Don DeLillo



Escribir, dice DeLillo, es una actividad al alcance de cualquiera. «El escritor joven descubre que es capaz de ubicarse con más claridad en el mundo poniendo palabras y oraciones en un trozo de papel que no cuesta ni un centavo». Eso fue precisamente lo que hizo el escritor norteamericano, apodado durante mucho tiempo como «el chamán jefe de la Escuela Paranoica de la ficción Estadounidense», cuando era un adolescente: escribir de manera intuitiva para pensar con un nivel de concentración más alto.
        En 1993, año de la entrevista en la revista The Paris Review, DeLillo resaltó la importancia de la escritura para comprender aquello que resultaba un misterio en el mundo de la vida. La acción de poner en palabras las dudas, de describir aquello que permanecía oculto en la realidad, se convirtió muy temprano en una forma de entendimiento, un laborioso estilo para quitarle la ropa a las cosas.
        No es un escritor de tramas ni tampoco pone el foco en sus personajes. Es un escritor de forma y estructuras. La obsesión de Don DeLillo es la palabra y la oración.

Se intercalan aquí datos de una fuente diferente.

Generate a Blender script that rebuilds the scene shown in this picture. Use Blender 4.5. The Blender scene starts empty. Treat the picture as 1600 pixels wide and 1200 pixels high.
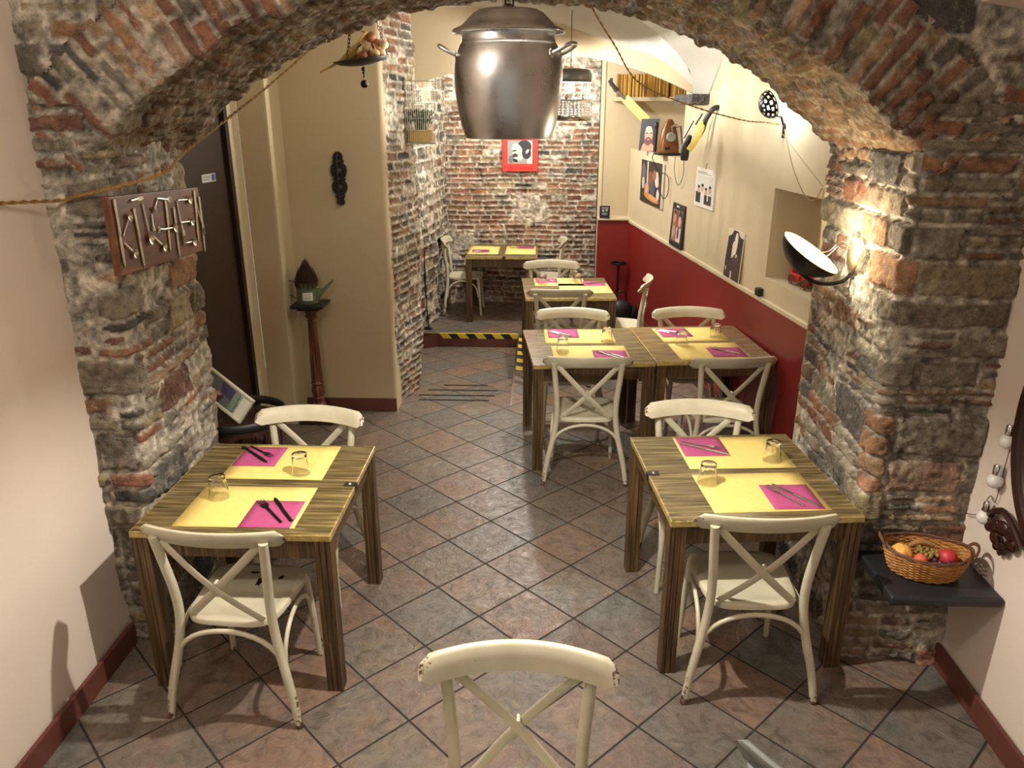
import bpy, bmesh, math, random
import numpy as np
from mathutils import Vector, Matrix, Euler
C = bpy.context.scene.collection
SC = bpy.context.scene
PI = math.pi
rad = math.radians

# ---------------------------------------------------------------- camera, world, light, exposure
cam_d = bpy.data.cameras.new('camera')
cam_d.sensor_width = 36.0
cam_d.lens = 1210.0 / 1600.0 * 36.0
cam_d.clip_start = 0.02
cam = bpy.data.objects.new('camera', cam_d)
C.objects.link(cam)
cam.location = (0, 0, 2.35)
cam.rotation_euler = (rad(90 - 19.7), 0, rad(2.07))
SC.camera = cam

world = bpy.data.worlds.new('world')
SC.world = world
world.use_nodes = True
world.node_tree.nodes['Background'].inputs[0].default_value = (1.0, 0.93, 0.85, 1)
world.node_tree.nodes['Background'].inputs[1].default_value = 0.34
vs = SC.view_settings
vs.view_transform = 'Standard'
vs.look = 'None'
vs.gamma = 1.0
vs.use_curve_mapping = False
vs.exposure = 0.5

def lamp(name, loc, power, col, radius=0.04, kind='POINT', rot=None, **kw):
    l = bpy.data.lights.new(name, kind)
    l.energy = power
    l.color = col
    if kind in ('POINT', 'SPOT'):
        l.shadow_soft_size = radius
    for k, v in kw.items():
        setattr(l, k, v)
    o = bpy.data.objects.new(name, l)
    o.location = loc
    if rot:
        o.rotation_euler = rot
    C.objects.link(o)
    return o

WARM = (1.0, 0.80, 0.55)
NEUT = (1.0, 0.90, 0.76)
COOL = (0.95, 0.97, 1.0)
lamp('pot_bulb_light', (-0.10, 2.55, 2.352), 135, (1.0, 0.93, 0.83), 0.022)
lamp('colander_light', (0.215, 6.3, 2.455), 125, (1.0, 0.96, 0.88), 0.03)
lamp('wall_lamp_light', (1.215, 3.38, 1.835), 9.5, (1.0, 0.89, 0.68), 0.02)
lamp('perforated_lamp_light', (1.49, 5.23, 2.385), 6, COOL, 0.03)
lamp('front_room_light', (-1.2, 1.2, 2.9), 36, (1.0, 0.93, 0.84), 0.12)
lamp('second_room_fill', (-0.7, 4.7, 2.60), 13, (1.0, 0.93, 0.80), 0.25)  # added fill for the second room, no fixture hangs here
lamp('back_room_fill', (-0.2, 8.4, 2.72), 90, (1.0, 0.96, 0.90), 0.06)  # unseen fill added to brighten the far brick wall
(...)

Cuando empieza una historia no hay «contornos definidos», es algo visual, «en tecnicolor». Quizás alguna lista de acontecimientos cronológicos que lo ayudan a arrancar, pero, sobre todo, el rumbo lo dicta otra cosa: «Hay un ritmo que percibo de forma auditiva, un ritmo que me muestra el camino a través de la oración».
        Por eso escribe a máquina y no a mano. Para DeLillo «las palabras mecanografiadas sobre el papel tienen cierta cualidad escultural. Se establecen conexiones insólitas entre ellas».
        A menudo, parece sugerir, nos inclinamos a buscar las palabras por su significado. Sin embargo, para él, son la forma y el sonido de éstas lo que dicta el destino de la frase.
        «Siempre hay otra palabra que significa más o menos lo mismo y, si no la hay, estudio la posibilidad de cambiar el significado de la frase para conservar el ritmo (…) Estoy absolutamente dispuesto a permitir que el lenguaje me imponga el significado».